Pablo Sigüenza Ramírez

El nombre per se deviene condena, maleficio original; quizá por eso, ahora es más común oír que la gente dice “Guate” y no “Guatemala”: evitando pronunciar las últimas dos sílabas que evocan la situación en que nos encontramos como sociedad.  Nos duele en lo más superficial del orgullo nacionalista escuchar o leer esa frase trillada en periódicos y noticieros extranjeros: “estamos saliendo de Guatemala para caer en Guatepeor”; y utilizamos sufijos seductores para poner un tono positivo intentando cualquier redención semántica: Guatelinda, Guatebuena, Guateamala, Guateamor.

El origen del nombre Guatemala es una imposición que tiene raíces en un idioma extranjero, de pueblos provenientes de lo que hoy es México: Quauhtlemallan nos llamaban: lugar de muchos árboles.  Nuestros abuelos y abuelas, los que sí habitaban acá, le llamaban a este territorio Ixim Ulew, tierra de maíz. Una composición entre maíz y árboles era la mejor descripción para este bendito lugar. A lo mejor sea muy tarde en la historia para revisar el nombre del país, o quizá sea necesario para librar el karma.

Pero el nombre no es un gran problema, aunque los suframos. El pecado original está en el imaginario dominante con que se fundó la gelatinosa guatemalidad: se valora lo blanco, la masculino, lo occidental; se desprecia lo indígena, se cosifica lo femenino, se desvalora lo ancestral.
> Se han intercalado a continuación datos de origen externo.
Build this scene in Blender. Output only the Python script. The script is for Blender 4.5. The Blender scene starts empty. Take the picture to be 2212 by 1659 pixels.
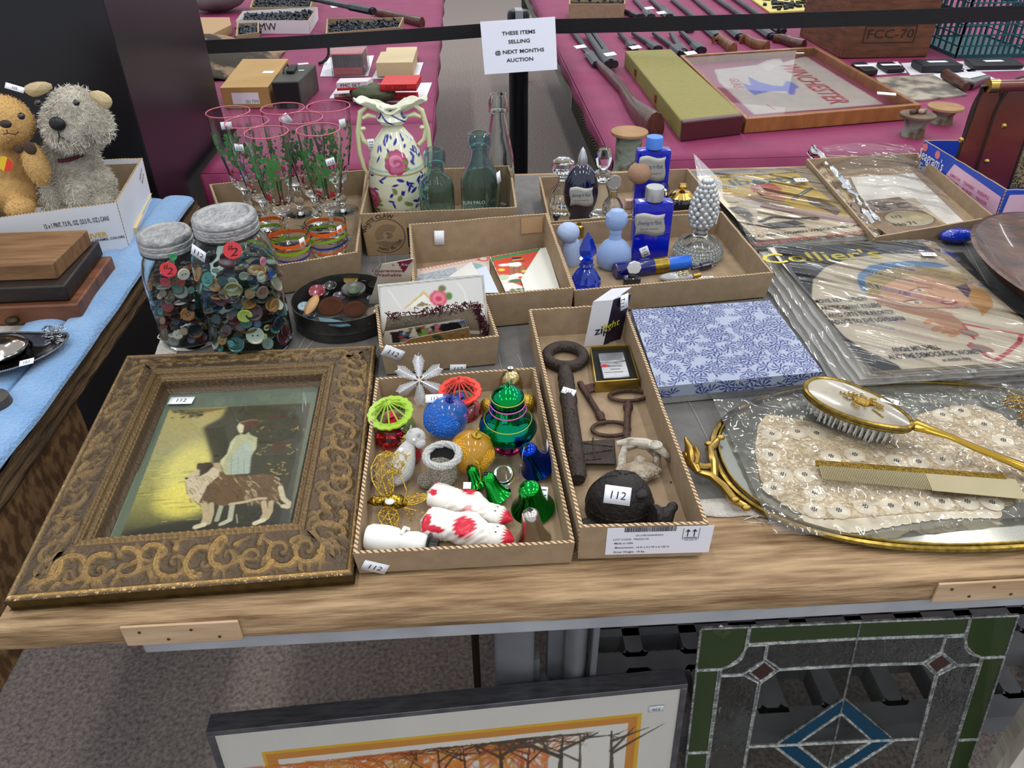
import bpy,math,random,bmesh
import numpy as np
from mathutils import Matrix,Vector,noise as mnoise
random.seed(7);RNG=np.random.RandomState(7)
SC=bpy.context.scene;COL=SC.collection
PI=math.pi
V=Vector
# ---------------------------------------------------------------- camera (calibrated from the photograph's vanishing points)
F,CX,CY=1660.0,1106.0,829.5
T=0.86
CAM=V((0,0,1.5))
def _ray(vx,vy):return V(((vx-CX)/F,-(vy-CY)/F,-1)).normalized()
UPC=-_ray(1125,3180);DPC=_ray(985,-340);DPC=(DPC-UPC*DPC.dot(UPC)).normalized();RTC=DPC.cross(UPC)
R3=Matrix((RTC,DPC,UPC))
cam=bpy.data.objects.new('camera',bpy.data.cameras.new('camera'));COL.objects.link(cam)
cam.matrix_world=Matrix.Translation(CAM)@R3 .to_4x4()
cam.data.sensor_width=36;cam.data.lens=F/2212*36;cam.data.clip_start=.02
SC.camera=cam
w=bpy.data.worlds.new('hall_light');SC.world=w;w.use_nodes=True
w.node_tree.nodes['Background'].inputs[0].default_value=(.86,.92,1,1)
w.node_tree.nodes['Background'].inputs[1].default_value=.72
SC.view_settings.view_transform='Standard';SC.view_settings.look='None'
SC.view_settings.exposure=.22;SC.view_settings.gamma=1;SC.view_settings.use_curve_mapping=False
def lamp(x,y,z,sx,sy,e,col=(1,.98,.94),rz=0):
 d=bpy.data.lights.new('ceiling_tube_light','AREA');d.shape='RECTANGLE';d.size=sx;d.size_y=sy;d.energy=e;d.color=col
 o=bpy.data.objects.new('ceiling_tube_light',d);COL.objects.link(o);o.location=(x,y,z);o.rotation_euler=(0,0,rz)
for lx in(-3.9,-.75,1.2,3.3,5.6):
 for ly in(-2.2,.4,3.1,5.7,8.4):
  lamp(lx,ly,4.3,.16,1.25,18)
# ---------------------------------------------------------------- pixel <-> world helpers used for laying out real surfaces
def P(x,y,z=T):
 r=R3@V(((x-CX)/F,-(y-CY)/F,-1));return CAM+r*((z-CAM.z)/r.z)
def PD(x,y,d):
 return CAM+R3@V(((x-CX)/F,-(y-CY)/F,-1))*d
def Q(p):
 c=R3 .transposed()@(V(p)-CAM);return CX+F*c.x/-c.z,CY-F*c.y/-c.z
def HT(b,y):
 lo,hi=0,1.5
 for _ in range(40):
  m=(lo+hi)/2
  if Q((b[0],b[1],b[2]+m))[1]>y:lo=m
  else:hi=m
 return lo
def WP(p,n):
 return n/F*-(R3 .transposed()@(V(p)-CAM)).z
def Z(ox,oy,s):return lambda x,y:(ox+x/s,oy+y/s)
class Fr:
 def __init__(s,O,U,W):
  s.O=V(O);s.U=V(U).normalized();W=V(W);s.V=(W-s.U*W.dot(s.U)).normalized();s.N=s.U.cross(s.V)
 def uv(s,x,y):
  r=R3@V(((x-CX)/F,-(y-CY)/F,-1));t=(s.O-CAM).dot(s.N)/r.dot(s.N);q=CAM+r*t-s.O
  return q.dot(s.U),q.dot(s.V)
 def w(s,u,v,h=0):return s.O+s.U*u+s.V*v+s.N*h
 def mat(s,u=0,v=0,h=0,a=0):
  c,n=math.cos(a),math.sin(a);A=s.U*c+s.V*n;B=s.V*c-s.U*n
  m=Matrix((A,B,s.N)).transposed().to_4x4();m.translation=s.w(u,v,h);return m
def FT(z=T,a=0):return Fr((0,0,z),(math.cos(a),math.sin(a),0),(-math.sin(a),math.cos(a),0))
def X(loc=(0,0,0),rx=0,ry=0,rz=0,s=1):
 return Matrix.Translation(V(loc))@Matrix.Rotation(rz,4,'Z')@Matrix.Rotation(ry,4,'Y')@Matrix.Rotation(rx,4,'X')@Matrix.Diagonal((s,s,s,1)if not hasattr(s,'__len__')else(*s,1))
def AB(a,b,roll=0):
 a,b=V(a),V(b);d=b-a;m=d.to_track_quat('Z','Y').to_matrix().to_4x4()@Matrix.Rotation(roll,4,'Z');m.translation=a;return m
# ---------------------------------------------------------------- materials
def C(h):
 if not isinstance(h,str):return(*h[:3],1)
 h=h.lstrip('#');return(*[(lambda c:c/12.92 if c<=.04045 else((c+.055)/1.055)**2.4)(int(h[i:i+2],16)/255)for i in(0,2,4)],1)
MT={}
def mt(name,col='#888888',r=.5,m=0,c2=None,ns=20,nd=4,st=(1,1,1),bs=None,bd=.3,tr=0,ior=1.45,al=1,coat=0,sh=0,sub=0,attr=False,co='Object',sharp=None,aniso=0,em=None):
 if name in MT:return MT[name]
 M_=bpy.data.materials.new(name);M_.use_nodes=True;nt=M_.node_tree;N=nt.nodes;L=nt.links;B=N['Principled BSDF']
 B.inputs['Base Color'].default_value=C(col);B.inputs['Roughness'].default_value=r;B.inputs['Metallic'].default_value=m
 B.inputs['Transmission Weight'].default_value=tr;B.inputs['IOR'].default_value=ior;B.inputs['Alpha'].default_value=al
 B.inputs['Coat Weight'].default_value=coat;B.inputs['Coat Roughness'].default_value=.06;B.inputs['Sheen Weight'].default_value=sh
 if sub:B.inputs['Subsurface Weight'].default_value=sub;B.inputs['Subsurface Radius'].default_value=(.01,.01,.01)
 tc=N.new('ShaderNodeTexCoord');mp=N.new('ShaderNodeMapping');mp.inputs['Scale'].default_value=st;L.new(tc.outputs[co],mp.inputs[0])
 if attr:
  a=N.new('ShaderNodeAttribute');a.attribute_name='Col';src=a.outputs['Color']
  L.new(src,B.inputs['Base Color'])
 if c2:
  t=N.new('ShaderNodeTexNoise');t.inputs['Scale'].default_value=ns;t.inputs['Detail'].default_value=nd;L.new(mp.outputs[0],t.inputs['Vector'])
  rp=N.new('ShaderNodeValToRGB');k=sharp or.2;rp.color_ramp.elements[0].position=.5-k;rp.color_ramp.elements[1].position=.5+k
  rp.color_ramp.elements[0].color=C(col);rp.color_ramp.elements[1].color=C(c2);L.new(t.outputs[0],rp.inputs[0])
  if attr:
   mx=N.new('ShaderNodeMix');mx.data_type='RGBA';mx.blend_type='MULTIPLY';mx.inputs[0].default_value=1;L.new(src,mx.inputs[6]);L.new(rp.outputs[0],mx.inputs[7]);L.new(mx.outputs[2],B.inputs['Base Color'])
  else:L.new(rp.outputs[0],B.inputs['Base Color'])
 if bs:
  t=N.new('ShaderNodeTexNoise');t.inputs['Scale'].default_value=bs;t.inputs['Detail'].default_value=3;L.new(mp.outputs[0],t.inputs['Vector'])
  bp=N.new('ShaderNodeBump');bp.inputs['Strength'].default_value=bd;bp.inputs['Distance'].default_value=.01;L.new(t.outputs[0],bp.inputs['Height']);L.new(bp.outputs[0],B.inputs['Normal'])
 if em:B.inputs['Emission Color'].default_value=C(em);B.inputs['Emission Strength'].default_value=1
 MT[name]=M_;M_['bsdf']=B.name;return M_
def wood(name,c1,c2,st=(2,25,8),ns=3,r=.55,bd=.15,coat=0,co='Object'):
 return mt(name,c1,r,c2=c2,ns=ns,nd=8,st=st,bs=ns*3,bd=bd,coat=coat,sharp=.18,co=co)
def glass(name,col,r=.02,ior=1.45,bs=None,bd=.2,tr=1):return mt(name,col,r,tr=tr,ior=ior,bs=bs,bd=bd)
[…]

Para un nuevo Guateintento de nación se necesita un pacto fundacional alternativo, un contrato social en el que no sean las élites la única voz. Esa posibilidad no parte de una convocatoria del gobierno o de algún “bien intencionado” proceso empresarial que busque recuperar los valores cívicos en consumidores de aguas gaseosas. Esa construcción parte de las luchas de clase, género, de pueblos indígenas, grupos juveniles, de iglesias con doctrina social, de barrios organizados. ¿Cómo se plasma en una nueva Constitución el respeto a la Madre Tierra, el cuidado de los cerros y los ríos sagrados, la armonía con el cosmos y la comunidad? ¿Es posible un pacto tal cual o el camino son las autonomías locales? ¿O por qué no rompemos con la idea de nación y nos aventuramos a construir identidades fundamentadas en la rica diversidad de nuestros pueblos? Antes que guatemalteco soy latino, mesoamericano y mestizo kaqchikel, disfrutando la heterogeneidad con que estas identidades se construyen, fruto no de la concesión desde el poder sino de su disputa.

Frente a la polémica campaña del Ministerio de Cultura y Deportes para que un sonido de teléfonos celulares se nombre “marima Guatemala” debo decir que me encanta la marimba Oaxaqueña cuando toca La llorona, comiendo tlayudas, chapulines y bebiendo una crema de mezcal en el mercado de Oaxaca; o la marimba chiapaneca cuando se atreve a armonizar piezas de rock. Me gusta oír las teclas de hormigo en los cerros quichelenses, antes, durante y después de una ceremonia en día Wajxaqib’ B’atz’; me gusta la marimba orquesta de Checha y su India Maya en los convites y celebraciones de las fiestas patronales a lo ancho del país. La marimba es versátil, por eso nadie puede poseerla, la marimba es diversa como diversa es la milpa mesoamericana. ¡Qué fortuna!